The Massachusetts Board of Education has ample access to information of this sort and has received many recommendations to improve its practices and make its system of assessments more realistic and fair. It has had more than $25 million to spend on developing MCAS. It is also well aware that "high stakes" testing systems in other states have sharply narrowed the school curriculum and increased the population of school dropouts, who are likely to be eligible only for the "McJobs" of the future. Thus far, however, the Massachusetts Board of Education remains rigid, programmatic and hostile to the facts. The problem is not lack of information or resources.

 

Remedies

Realistically, there is simply no chance that an entrenched Board of Education, supported by the current Governor, is going to make significant changes to the state’s assessment system any time soon. Under these circumstances, we must look to the legislature to prevent a large fraction of Massachusetts students from becoming human sacrifices for a band of zealots.

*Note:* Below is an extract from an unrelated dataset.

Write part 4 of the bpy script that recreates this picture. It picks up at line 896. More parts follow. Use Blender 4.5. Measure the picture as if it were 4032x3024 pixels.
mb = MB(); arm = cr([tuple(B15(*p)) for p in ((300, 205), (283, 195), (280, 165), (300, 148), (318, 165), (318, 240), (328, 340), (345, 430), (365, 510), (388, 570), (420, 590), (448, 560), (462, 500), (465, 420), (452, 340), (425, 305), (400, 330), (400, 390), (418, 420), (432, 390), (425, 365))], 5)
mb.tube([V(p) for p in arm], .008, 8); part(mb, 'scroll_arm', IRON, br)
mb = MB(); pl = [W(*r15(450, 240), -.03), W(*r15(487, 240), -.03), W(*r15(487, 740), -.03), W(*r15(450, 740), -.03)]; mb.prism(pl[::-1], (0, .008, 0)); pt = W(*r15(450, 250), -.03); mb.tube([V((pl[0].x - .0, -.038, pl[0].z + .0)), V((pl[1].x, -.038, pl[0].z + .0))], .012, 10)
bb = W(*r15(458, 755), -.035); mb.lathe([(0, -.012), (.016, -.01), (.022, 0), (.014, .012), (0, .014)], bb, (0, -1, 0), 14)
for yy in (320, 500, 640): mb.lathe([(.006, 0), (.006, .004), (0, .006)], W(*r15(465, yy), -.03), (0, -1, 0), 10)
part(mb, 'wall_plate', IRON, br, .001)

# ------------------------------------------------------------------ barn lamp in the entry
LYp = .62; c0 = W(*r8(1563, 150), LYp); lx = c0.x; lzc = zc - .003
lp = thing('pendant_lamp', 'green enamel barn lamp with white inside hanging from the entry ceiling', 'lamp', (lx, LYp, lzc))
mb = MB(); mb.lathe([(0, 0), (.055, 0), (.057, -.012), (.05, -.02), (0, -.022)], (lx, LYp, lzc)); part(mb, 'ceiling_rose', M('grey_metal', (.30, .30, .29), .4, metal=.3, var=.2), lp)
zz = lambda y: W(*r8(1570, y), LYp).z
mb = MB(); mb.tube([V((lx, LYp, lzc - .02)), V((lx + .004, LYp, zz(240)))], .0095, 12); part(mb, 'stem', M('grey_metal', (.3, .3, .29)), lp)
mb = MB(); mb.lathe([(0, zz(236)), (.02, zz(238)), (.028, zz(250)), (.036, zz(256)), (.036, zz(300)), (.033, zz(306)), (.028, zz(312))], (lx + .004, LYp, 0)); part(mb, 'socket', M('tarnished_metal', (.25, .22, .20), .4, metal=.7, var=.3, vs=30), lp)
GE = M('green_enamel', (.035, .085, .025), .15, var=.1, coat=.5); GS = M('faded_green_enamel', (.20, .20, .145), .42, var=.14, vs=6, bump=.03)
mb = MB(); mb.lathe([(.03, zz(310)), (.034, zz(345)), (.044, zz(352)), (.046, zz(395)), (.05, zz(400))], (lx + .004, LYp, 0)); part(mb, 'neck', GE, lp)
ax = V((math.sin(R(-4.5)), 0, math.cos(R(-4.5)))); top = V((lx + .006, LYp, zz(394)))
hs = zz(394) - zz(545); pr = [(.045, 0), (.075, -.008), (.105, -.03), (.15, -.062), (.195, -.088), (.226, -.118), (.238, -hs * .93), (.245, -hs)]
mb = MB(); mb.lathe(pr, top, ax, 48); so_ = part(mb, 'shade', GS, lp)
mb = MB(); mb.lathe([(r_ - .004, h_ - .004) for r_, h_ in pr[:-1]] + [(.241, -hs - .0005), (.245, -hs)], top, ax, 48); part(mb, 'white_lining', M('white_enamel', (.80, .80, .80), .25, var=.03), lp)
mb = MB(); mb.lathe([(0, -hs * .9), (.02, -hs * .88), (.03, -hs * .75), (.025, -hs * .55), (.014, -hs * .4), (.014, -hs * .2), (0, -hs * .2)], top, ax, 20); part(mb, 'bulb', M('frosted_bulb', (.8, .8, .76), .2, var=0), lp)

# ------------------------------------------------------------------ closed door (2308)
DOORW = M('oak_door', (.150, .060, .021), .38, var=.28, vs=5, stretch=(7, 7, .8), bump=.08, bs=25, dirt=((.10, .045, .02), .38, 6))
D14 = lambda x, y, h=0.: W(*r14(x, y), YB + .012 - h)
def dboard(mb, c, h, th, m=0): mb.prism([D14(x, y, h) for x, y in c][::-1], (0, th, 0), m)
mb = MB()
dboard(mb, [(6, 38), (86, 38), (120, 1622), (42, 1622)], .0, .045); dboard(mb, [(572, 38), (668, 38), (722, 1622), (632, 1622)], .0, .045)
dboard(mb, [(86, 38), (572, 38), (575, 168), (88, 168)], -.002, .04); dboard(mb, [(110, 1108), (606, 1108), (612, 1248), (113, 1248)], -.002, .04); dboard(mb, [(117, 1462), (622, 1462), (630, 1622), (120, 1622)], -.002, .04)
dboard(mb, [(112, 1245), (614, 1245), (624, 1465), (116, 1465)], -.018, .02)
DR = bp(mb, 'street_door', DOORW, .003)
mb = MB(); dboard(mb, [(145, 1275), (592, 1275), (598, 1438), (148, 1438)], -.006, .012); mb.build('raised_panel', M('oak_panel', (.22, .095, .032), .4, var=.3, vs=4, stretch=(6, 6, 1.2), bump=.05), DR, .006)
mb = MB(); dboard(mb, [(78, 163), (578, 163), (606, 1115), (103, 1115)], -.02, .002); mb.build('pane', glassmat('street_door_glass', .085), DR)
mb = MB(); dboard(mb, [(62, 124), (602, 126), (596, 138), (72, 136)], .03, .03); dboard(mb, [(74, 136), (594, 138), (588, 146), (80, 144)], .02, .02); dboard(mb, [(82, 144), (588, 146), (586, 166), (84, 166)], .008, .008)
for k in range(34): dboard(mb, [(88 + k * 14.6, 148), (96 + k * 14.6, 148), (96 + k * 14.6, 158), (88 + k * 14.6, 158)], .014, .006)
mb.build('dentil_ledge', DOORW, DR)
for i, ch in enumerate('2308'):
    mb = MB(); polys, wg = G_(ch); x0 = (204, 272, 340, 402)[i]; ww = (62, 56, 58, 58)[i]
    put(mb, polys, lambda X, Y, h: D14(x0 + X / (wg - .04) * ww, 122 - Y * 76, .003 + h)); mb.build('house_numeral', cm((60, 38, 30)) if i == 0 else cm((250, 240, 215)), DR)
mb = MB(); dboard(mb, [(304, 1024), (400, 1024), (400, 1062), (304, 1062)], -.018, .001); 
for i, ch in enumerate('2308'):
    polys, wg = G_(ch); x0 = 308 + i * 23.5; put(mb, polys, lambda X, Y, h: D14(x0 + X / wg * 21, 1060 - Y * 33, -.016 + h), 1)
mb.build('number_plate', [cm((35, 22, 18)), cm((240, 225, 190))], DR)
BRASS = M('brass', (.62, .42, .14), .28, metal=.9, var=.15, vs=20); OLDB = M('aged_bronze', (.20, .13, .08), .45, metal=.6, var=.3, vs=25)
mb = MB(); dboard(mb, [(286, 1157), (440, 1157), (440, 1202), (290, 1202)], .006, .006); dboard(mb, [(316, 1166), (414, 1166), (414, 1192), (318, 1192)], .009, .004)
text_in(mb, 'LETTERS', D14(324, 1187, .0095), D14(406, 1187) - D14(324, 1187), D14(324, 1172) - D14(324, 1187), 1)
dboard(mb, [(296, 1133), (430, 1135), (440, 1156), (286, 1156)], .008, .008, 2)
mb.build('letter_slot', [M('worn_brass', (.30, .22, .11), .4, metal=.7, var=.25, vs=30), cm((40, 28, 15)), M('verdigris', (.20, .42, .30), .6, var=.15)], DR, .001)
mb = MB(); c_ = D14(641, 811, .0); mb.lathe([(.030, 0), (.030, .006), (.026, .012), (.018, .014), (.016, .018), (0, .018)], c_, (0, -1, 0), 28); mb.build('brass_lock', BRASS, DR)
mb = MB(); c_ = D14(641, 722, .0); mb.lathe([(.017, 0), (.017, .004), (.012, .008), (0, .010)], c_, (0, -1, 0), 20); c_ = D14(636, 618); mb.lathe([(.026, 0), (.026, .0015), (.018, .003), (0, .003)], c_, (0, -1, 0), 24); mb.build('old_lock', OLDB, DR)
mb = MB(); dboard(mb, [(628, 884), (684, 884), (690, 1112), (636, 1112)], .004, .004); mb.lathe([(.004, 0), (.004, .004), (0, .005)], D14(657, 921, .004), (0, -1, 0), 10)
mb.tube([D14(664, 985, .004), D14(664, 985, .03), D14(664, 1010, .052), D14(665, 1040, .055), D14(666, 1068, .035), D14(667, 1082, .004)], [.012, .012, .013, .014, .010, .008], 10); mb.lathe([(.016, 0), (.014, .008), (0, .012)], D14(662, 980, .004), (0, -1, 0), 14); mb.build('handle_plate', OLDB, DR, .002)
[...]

This article asks, therefore, that the Town of Brookline call on the legislature to repeal or suspend the graduation requirement of the Education Reform Act until a system of assessments has been developed and fully validated that satisfies all provisions of the Education Reform Act and that focuses on competence in language and mathematics at levels which will be meaningful for all high school graduates―that is, until Massachusetts uses a genuine competency determination. It also calls on the legislature to convene hearings on the performance of the Massachusetts Department of Education and Board of Education in satisfying the provisions of the Education Reform Act―in the hope of generating better public understanding of their wretchedly inadequate record on education reform and encouraging public pressure for change.